Now I have two confessions to make. For most of my life, Puritans were my heroes. And at my old church, Oliver Cromwell was spoken of with reverence.
The second confession? What has turned me against the Puritans may be considered superficial by some. In short, I deplore their destructive iconoclasm, an important aspect of their short reign. Since I have a weakness for stained glass, I find their destruction of vast quantities of it particularly outrageous.
My visit to Ely’s Lady Chapel brought the Puritans' destructiveness home. Not far from Oliver Cromwell’s home, the Puritans destroyed virtually all the stained glass and statues in the chapel. Now it’s a strange place, both dark and glaring.
I’m probably imposing my values on a different time, but I don’t understand destroying so much of the art and heritage of the church.
They were destructive in other ways, of course, doing away with the prayer book – Cranmer wasn’t Protestant enough for them! – and with the episcopacy.
Although Cromwell’s rule was a good hundred years after the Reformation, its excesses reflect the excesses of the Reformation. The Reformation, though needed, all too often went beyond reform to destruction, to destroying too much that was good in the church. And that destructive tendency is part of why I’m not nearly as Protestant as I used to be.
Though the Puritans are still to be commended for their zeal for scripture and its authority, their zeal was often selective and misplaced. Did they not for one minute consider the Bible’s exhortation to worship the Lord “in the beauty of holiness” as they wantonly destroyed so much beauty in the church?
And they forever gave zealots for God’s word a bad name. Even today, those who hold strongly to the authority of God’s word are sometimes derided as “Puritans.”
In fact, a case could be made that they gave many in Anglicanism a phobia toward those who strongly hold to the authority of scripture.
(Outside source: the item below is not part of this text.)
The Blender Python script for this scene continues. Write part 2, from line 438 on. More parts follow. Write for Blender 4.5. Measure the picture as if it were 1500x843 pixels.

Perhaps the Puritans thus indirectly contributed to the creation of the liberal mentality that led to that screaming awful statue, supposedly of Mary, that you see in the background.
And, by the way, some of the glass the Puritans destroyed in Canterbury Cathedral has been replaced by truly awful 20th Century stuff, some cartoonish, some bordering on the pagan.
I wonder what Cromwell would think of his handiwork now?